TSMC holds a dominant 35.3% market share of the semiconductor market, revealed in a new report from Counterpoint Research, far ahead of any semiconductor rivals like Intel and Samsung that have been tripping over themselves of late.

TSMC is out and ahead in the number on integrated semiconductor contract manufacturing (foundry) market, which includes both packaging and testing. Analysts at Counterpoint Research pointed out that TSMC holds 35.3% of the foundry market, while Samsung Electronics has fallen down and into 4th place with just 5.9% of the market.
Intel has been throwing billions of dollars into acquiring ASML's bleeding-edge High-NA EUV lithography machines -- and has been slipping for years. Contracting TSMC to make most of its high-end chips, it sits in second place with 6.5% but has ASE on its heels with 6.2% of the semiconductor market.
Integrated foundry is a concept that encompasses not only pure-play foundry businesses, but also IDMs (Outsourced Semiconductor Assembly and Test), and photomask manufacturing suppliers. It's also characterized by its ability to assess end-to-end supply chain capabilities, not just simple semiconductor contract manufacturing. The industry also refers to this as "Foundry 2.0".
In its Q3 2024 earnings presentation, TSMC announced that including packaging and testing in the foundry market would more than double the market size, and that the Taiwanese giant is also planning to continuously expand its advanced packaging capabilities and production capacity.
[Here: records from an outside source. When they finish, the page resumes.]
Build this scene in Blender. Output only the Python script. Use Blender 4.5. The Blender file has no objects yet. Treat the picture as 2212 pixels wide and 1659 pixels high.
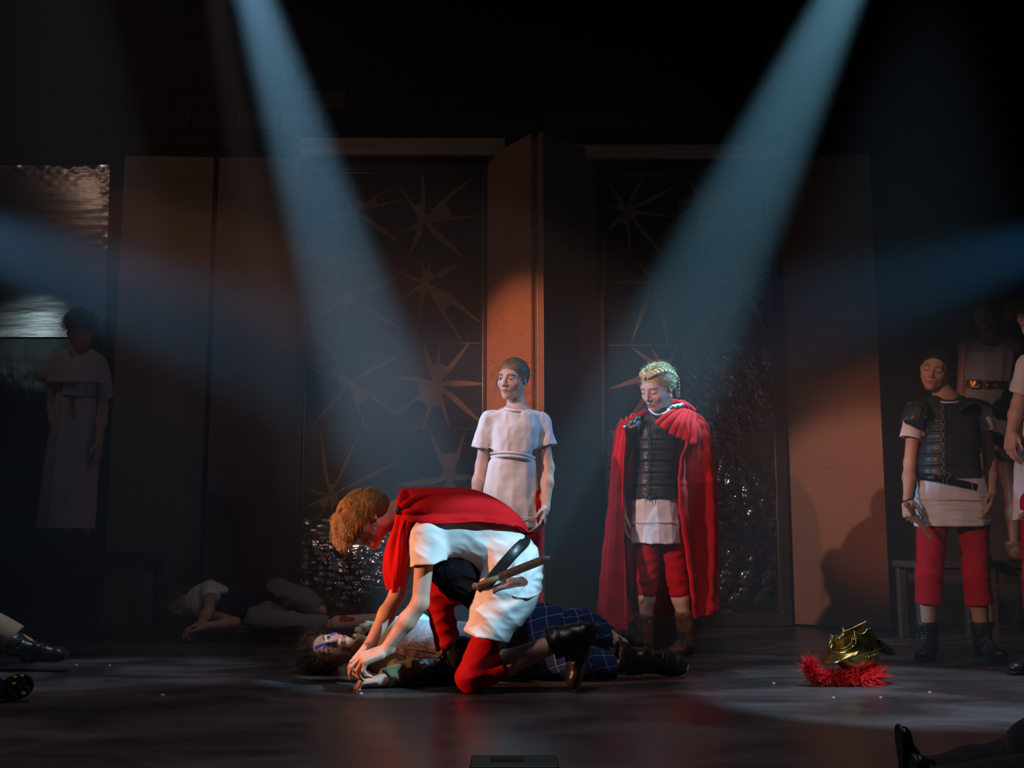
import bpy, bmesh, math, random
import numpy as np
from mathutils import Vector, Matrix
PI = math.pi
random.seed(7)
S = bpy.context.scene
C = bpy.context.collection
# ---------------------------------------------------------------- camera
FPX, CW, CH = 2350.0, 2212.0, 1659.0
CAM_H = 0.70
TH = math.atan((1150 - CH / 2) / FPX)
cd = bpy.data.cameras.new('camera'); cam = bpy.data.objects.new('camera', cd); C.objects.link(cam)
cd.sensor_fit = 'HORIZONTAL'; cd.sensor_width = 36.0; cd.lens = 36.0 * FPX / CW
cam.location = (0, 0, CAM_H); cam.rotation_euler = (PI / 2 + TH, 0, 0)
cd.clip_start = 0.05; cd.clip_end = 100
S.camera = cam
ST, CT = math.sin(TH), math.cos(TH)
def ray(px, py):
    u = -(py - CH / 2) / FPX
    return np.array([(px - CW / 2) / FPX, CT - u * ST, ST + u * CT])
def P(px, py, Y):
    d = ray(px, py); t = Y / d[1]
    return np.array([t * d[0], Y, CAM_H + t * d[2]])
def G(px, py, z=0.0):
    d = ray(px, py); t = (z - CAM_H) / d[2]
    return np.array([t * d[0], t * d[1], z])
# ---------------------------------------------------------------- world, exposure
S.view_settings.view_transform = 'Standard'; S.view_settings.look = 'None'
S.view_settings.exposure = 0.0; S.view_settings.gamma = 1.0; S.view_settings.use_curve_mapping = False
W = bpy.data.worlds.new('world'); S.world = W; W.use_nodes = True
W.node_tree.nodes['Background'].inputs[0].default_value = (0.5, 0.6, 1.0, 1)
W.node_tree.nodes['Background'].inputs[1].default_value = 0.0016
try:
    S.cycles.use_denoising = True
    S.cycles.max_bounces = 5; S.cycles.volume_bounces = 0; S.cycles.glossy_bounces = 3; S.cycles.diffuse_bounces = 3
    S.cycles.use_light_tree = True
    S.cycles.caustics_reflective = False; S.cycles.caustics_refractive = False
    S.cycles.sample_clamp_indirect = 3.0
    S.cycles.volume_step_rate = 4.0
except Exception:
    pass
# ---------------------------------------------------------------- stage lamps and added fill spots
def spot(name, loc, target, deg, power, col, blend=0.35, rad=0.05):
    d = bpy.data.lights.new(name, 'SPOT'); o = bpy.data.objects.new(name, d); C.objects.link(o)
    d.energy = power; d.color = col; d.spot_size = math.radians(deg); d.spot_blend = blend; d.shadow_soft_size = rad
    o.location = loc
    o.rotation_euler = (Vector(target) - Vector(loc)).to_track_quat('-Z', 'Y').to_euler()
    return o
def area(name, loc, target, size, power, col, spread=180):
    d = bpy.data.lights.new(name, 'AREA'); o = bpy.data.objects.new(name, d); C.objects.link(o)
    d.energy = power; d.color = col; d.shape = 'SQUARE'; d.size = size; d.spread = math.radians(spread)
    o.location = loc
    o.rotation_euler = (Vector(target) - Vector(loc)).to_track_quat('-Z', 'Y').to_euler()
    return o
HAZE = 0.055
# overhead pair: the two visible beams
spot('beam_lamp_left', P(415, -436, 5.95), P(965, 1325, 5.68), 10.0, 5900, (0.30, 0.66, 1.0), 0.55)
spot('beam_lamp_right', P(2020, -443, 7.1), P(1400, 880, 6.35), 10.4, 5600, (0.28, 0.71, 1.0), 0.55)
# cool key on the kneeling man from the right
spot('key_lamp', (2.7, 2.4, 3.5), P(1050, 1200, 4.75), 8.0, 1350, (0.38, 0.77, 1.0), 0.4, 0.04)
# side booms in the wings (blue beams)
spot('boom_left', (-4.4, 6.0, 2.88), (-1.0, 6.3, 1.62), 18, 1300, (0.24, 0.58, 1.0), 0.9)
spot('boom_right', (4.4, 6.2, 2.75), (1.2, 6.15, 1.80), 16, 620, (0.10, 0.48, 1.0), 0.9)
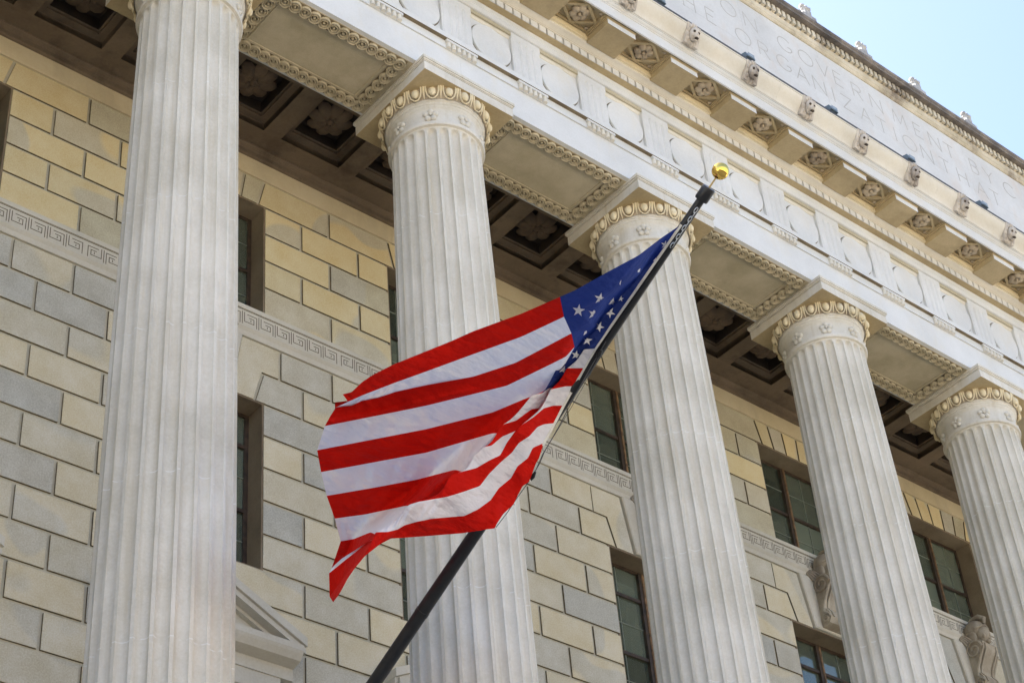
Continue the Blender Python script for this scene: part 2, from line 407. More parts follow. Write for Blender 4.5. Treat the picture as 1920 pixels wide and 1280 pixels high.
# Greek key band
def meander_unit(x, zc, flip):
    w, h, t = .285, .26, .012; mb = MB(); f = -1 if flip else 1
    def bar(x0, z0, x1, z1):
        xa, xb = sorted((x+f*x0, x+f*x1)); mb.box(xa-t/2, xb+t/2, YW-.0325, YW-.02, min(z0, z1)+zc-t/2, max(z0, z1)+zc+t/2)
    pts = [(-.115, .11), (-.115, -.065), (.055, -.065), (.055, .03), (-.03, .03)]
    for a, b in zip(pts, pts[1:]): bar(*a, *b)
    bar(.0, -.0, -.0, -.03)
    pts = [(-.06, .085), (.105, .085), (.105, -.115)]
    for a, b in zip(pts, pts[1:]): bar(*a, *b)
    bar(-.155, .115, -.155, -.115)
    return mb
for c in CW:
    if not vis(c+2): continue
    band = part('key_band', MB().prof_x([(YW-.05, -2.875), (YW-.05, -2.955), (YW-.03, -2.96), (YW-.03, -3.29), (YW-.055, -3.295), (YW-.055, -3.31), (YW-.02, -3.36), (YW-.012, -3.42), (YW-.005, -3.44), (YW+.2, -3.44), (YW+.2, -2.875)], c-.9+.002, c+3.6-.002), 'band', wall)
    mk = MB()
    for i in range(15):
        x = c-.9+.15+i*.3; u = meander_unit(x, -3.125, not (c+.2 < x < c+2.35))
        o = len(mk.v); mk.v += u.v; mk.f += [tuple(k+o for k in f) for f in u.f]
    mk.box(c-.898, c+3.598, YW-.0325, YW-.02, -2.972, -2.96)
    at = (c+1.35, YW, -3.1); me = mk.mesh('key_pattern', 'groove', shift=at); put('key_pattern', me, band, P(*at))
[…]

TSMC added that it would also be increasing its 2.5D packaging (CoWoS) production capacity by over 4x between 2023 and 2026.
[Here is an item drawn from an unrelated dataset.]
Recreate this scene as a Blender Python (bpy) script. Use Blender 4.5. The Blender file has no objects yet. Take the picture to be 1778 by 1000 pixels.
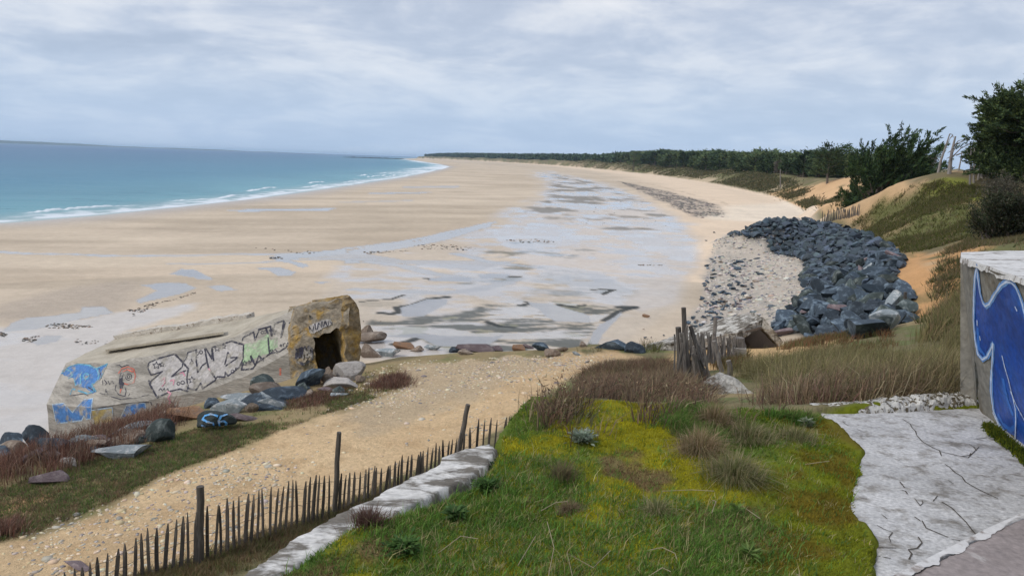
import bpy, bmesh, math, random
import numpy as np
from mathutils import Vector, Matrix
from mathutils.bvhtree import BVHTree
random.seed(7); rng = np.random.default_rng(7)
S = bpy.context.scene
R = math.radians
# ---------------------------------------------------------------- camera
F_PX = 1284.0; PITCH = math.atan(222/1284.0); ROLL = math.atan(0.0337); EYE = 10.0
r0 = np.array([1., 0, 0]); u0 = np.array([0, math.sin(PITCH), math.cos(PITCH)])
CF = np.array([0, math.cos(PITCH), -math.sin(PITCH)])
CR = math.cos(ROLL)*r0 + math.sin(ROLL)*u0
CU = -math.sin(ROLL)*r0 + math.cos(ROLL)*u0
cam = bpy.data.cameras.new('camera'); camo = bpy.data.objects.new('camera', cam); S.collection.objects.link(camo)
M = Matrix(((CR[0], CU[0], -CF[0], 0), (CR[1], CU[1], -CF[1], 0), (CR[2], CU[2], -CF[2], EYE), (0, 0, 0, 1)))
camo.matrix_world = M
cam.sensor_width = 36; cam.lens = 36*F_PX/1778; cam.clip_end = 80000; cam.clip_start = 0.1
S.camera = camo
# ---------------------------------------------------------------- world, sun, exposure
SUN_EL, SUN_AZ = R(42), R(-115)       # azimuth measured from +Y towards +X
w = bpy.data.worlds.new("World"); S.world = w; w.use_nodes = True
nt = w.node_tree; nt.nodes.clear()
def N(t, ty, **kw):
    n = t.nodes.new(ty)
    for k, v in kw.items(): setattr(n, k, v)
    return n
def mth(t, op, a, b=None, c=None, clamp=False):
    n = t.nodes.new('ShaderNodeMath'); n.operation = op; n.use_clamp = clamp
    for i, v in enumerate((a, b, c)):
        if v is None: continue
        if isinstance(v, (int, float)): n.inputs[i].default_value = v
        else: t.links.new(v, n.inputs[i])
    return n.outputs[0]
def mixc(t, f, a, b, bt='MIX'):
    n = t.nodes.new('ShaderNodeMix'); n.data_type = 'RGBA'; n.blend_type = bt
    for i, v in ((0, f), (6, a), (7, b)):
        if isinstance(v, (int, float)): n.inputs[i].default_value = v
        elif isinstance(v, (tuple, list)): n.inputs[i].default_value = (*v[:3], 1)
        else: t.links.new(v, n.inputs[i])
    return n.outputs[2]
def ramp(t, f, stops):
    n = t.nodes.new('ShaderNodeValToRGB'); el = n.color_ramp.elements
    while len(el) > 1: el.remove(el[-1])
    el[0].position = stops[0][0]; c = stops[0][1]; el[0].color = (*(c if isinstance(c, tuple) else (c, c, c)), 1)
    for p, c in stops[1:]:
        e = el.new(p); e.color = (*(c if isinstance(c, tuple) else (c, c, c)), 1)
    t.links.new(f, n.inputs[0]); return n.outputs[0]
def noise(t, vec, scale, detail=4, rough=.55, dist=0.):
    n = t.nodes.new('ShaderNodeTexNoise'); n.inputs['Scale'].default_value = scale
    n.inputs['Detail'].default_value = detail; n.inputs['Roughness'].default_value = rough; n.inputs['Distortion'].default_value = dist
    if vec is not None: t.links.new(vec, n.inputs['Vector'])
    return n.outputs['Fac']
def build_world():
    t = nt
    sky = N(t, 'ShaderNodeTexSky'); sky.sky_type = 'NISHITA'; sky.sun_disc = False
    sky.sun_elevation = SUN_EL; sky.sun_rotation = SUN_AZ; sky.air_density = 1.2; sky.dust_density = 2
    tc = N(t, 'ShaderNodeTexCoord'); sp = N(t, 'ShaderNodeSeparateXYZ'); t.links.new(tc.outputs['Generated'], sp.inputs[0])
    z = mth(t, 'MAXIMUM', sp.outputs[2], 0.0); den = mth(t, 'ADD', z, 0.19)
    cx = mth(t, 'DIVIDE', sp.outputs[0], den); cy = mth(t, 'DIVIDE', sp.outputs[1], den)
    cb = N(t, 'ShaderNodeCombineXYZ'); t.links.new(cx, cb.inputs[0]); t.links.new(mth(t, 'MULTIPLY', cy, 1.0), cb.inputs[1]); cb.inputs[2].default_value = 3.1
    n1 = noise(t, cb.outputs[0], 1.25, 8, .56, .5)
    cb2 = N(t, 'ShaderNodeCombineXYZ'); t.links.new(cx, cb2.inputs[0]); t.links.new(mth(t, 'MULTIPLY', cy, 1.0), cb2.inputs[1]); cb2.inputs[2].default_value = 9.4
    n2 = noise(t, cb2.outputs[0], 3.4, 7, .6, .3)
    v = mth(t, 'ADD', mth(t, 'MULTIPLY', n1, .68), mth(t, 'MULTIPLY', n2, .32))
    cloud = ramp(t, v, [(.38, (.47, .54, .68)), (.46, (.56, .625, .76)), (.51, (.67, .72, .83)), (.57, (.81, .84, .91)), (.66, (.92, .93, .97))])
    hz = ramp(t, z, [(0.0, 1.0), (.05, .8), (.12, .3), (.22, .0)])
    cloud = mixc(t, mth(t, 'MULTIPLY', hz, .85), cloud, (.50, .67, .92))
    lum = ramp(t, z, [(0.0, 1.0), (.30, 1.0), (.55, 1.0), (1.0, 1.0)])
    gain = mth(t, 'MULTIPLY_ADD', mth(t, 'MAXIMUM', mth(t, 'SUBTRACT', z, .30), 0.0), .9, 1.0)
    b1 = N(t, 'ShaderNodeBackground'); t.links.new(cloud, b1.inputs[0]); t.links.new(gain, b1.inputs[1])
    b2 = N(t, 'ShaderNodeBackground'); t.links.new(sky.outputs[0], b2.inputs[0]); b2.inputs[1].default_value = .10
    mx = N(t, 'ShaderNodeMixShader'); mx.inputs[0].default_value = .88
    t.links.new(b2.outputs[0], mx.inputs[1]); t.links.new(b1.outputs[0], mx.inputs[2])
    o = N(t, 'ShaderNodeOutputWorld'); t.links.new(mx.outputs[0], o.inputs[0])
build_world()
sl = bpy.data.lights.new('sun', 'SUN'); sl.energy = 2.0; sl.angle = R(10); sl.color = (1, .95, .88)
so = bpy.data.objects.new('sun', sl); S.collection.objects.link(so)
sd = Vector((math.sin(SUN_AZ)*math.cos(SUN_EL), math.cos(SUN_AZ)*math.cos(SUN_EL), math.sin(SUN_EL)))
so.rotation_euler = sd.to_track_quat('Z', 'Y').to_euler()
S.view_settings.view_transform = 'Standard'; S.view_settings.look = 'None'; S.view_settings.gamma = 1
S.view_settings.exposure = 0.0
S.render.engine = 'CYCLES'
S.cycles.volume_bounces = 0
# ---------------------------------------------------------------- picture -> place helpers
def ray(u, v):
    d = CF + CR*((u-889)/F_PX) - CU*((v-500)/F_PX); return d
def G(u, v, z):                      # where the sight line meets height z
    d = ray(u, v); t = (z-EYE)/d[2]; return np.array([d[0]*t, d[1]*t, z])
def W(u, v, y):                      # point of the sight line at distance y ahead
    d = ray(u, v); t = y/d[1]; return np.array([d[0]*t, y, EYE+d[2]*t])
def D(u, dist, z=1.5):               # ground point at a given distance in a heading
    v = 278+.0337*(u-889); d = ray(u, v); k = dist/math.hypot(d[0], d[1]); return np.array([d[0]*k, d[1]*k, z])
# ---------------------------------------------------------------- numpy noise
def _h(i, j, s):
    n = (i*374761393 + j*668265263 + s*974711) & 0xffffffff
    n = ((n ^ (n >> 13))*1274126177) & 0xffffffff
    return ((n ^ (n >> 16)) & 0xffff)/65535.0
def vn(x, y, s=0):
    xi = np.floor(x).astype(np.int64); yi = np.floor(y).astype(np.int64); fx = x-xi; fy = y-yi
    fx = fx*fx*(3-2*fx); fy = fy*fy*(3-2*fy)
    a = _h(xi, yi, s); b = _h(xi+1, yi, s); c = _h(xi, yi+1, s); d = _h(xi+1, yi+1, s)
    return (a*(1-fx)+b*fx)*(1-fy)+(c*(1-fx)+d*fx)*fy
def fb(x, y, sc, o=4, s=0):
    x = np.asarray(x, float)*sc; y = np.asarray(y, float)*sc; r = 0; a = .5; tt = 0
    for k in range(o):
        r = r+a*vn(x+13.7*k, y-7.3*k, s+k); tt += a; a *= .5; x = x*2.03; y = y*2.03
    return r/tt
def ss(a, b, x): t = np.clip((x-a)/(b-a), 0, 1); return t*t*(3-2*t)
def dist_pl(X, Y, P, closed=False):
    P = [np.asarray(p)[:2] for p in P]
    if closed: P = P+[P[0]]
    best = np.full(np.shape(X), 1e18)
    for a, b in zip(P[:-1], P[1:]):
        e = b-a; L = float(e@e)+1e-12
        t = np.clip(((X-a[0])*e[0]+(Y-a[1])*e[1])/L, 0, 1)
        best = np.minimum(best, (X-a[0]-t*e[0])**2+(Y-a[1]-t*e[1])**2)
    return np.sqrt(best)
def inside(X, Y, P):
    P = [np.asarray(p)[:2] for p in P]; c = np.zeros(np.shape(X), bool)
    for a, b in zip(P, P[1:]+[P[0]]):
        if a[1] == b[1]: continue
        m = (a[1] > Y) != (b[1] > Y)
        c ^= m & (X < (b[0]-a[0])*(Y-a[1])/(b[1]-a[1])+a[0])
    return c
def sdist(X, Y, P): return dist_pl(X, Y, P, True)*np.where(inside(X, Y, P), 1, -1)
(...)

Counterpoint Research added that TSMC's market share has gradually risen from 29.4% in early 2024 to over 35%, and that the integrated foundry market grew from 13% during the same period, but TSMC significantly outpaced this average, growing by 35.3%. This shows that in the competitive foundry industry, not just front-end processes that engrave circuits on wafers, but also integrated packaging and testing capabilities have become more and more important.
Analysts at Counterpoint also report that highly integrated semiconductor technologies like AI, chiplets, and High Bandwidth Memory (HBM) spread, the structure is changing at breakneck speeds that are seeing packaging and testing technology, as well as production capacity are directly linked when it comes to semiconductor performance.
Brady Wang, a research analyst at Counterpoint Research said: "Samsung Electronics and Intel are chasing the leading company, TSMC. Samsung Electronics has been facing yield issues since the development of its 3-nanometer (nm) Gate-All-Around (GAA) process".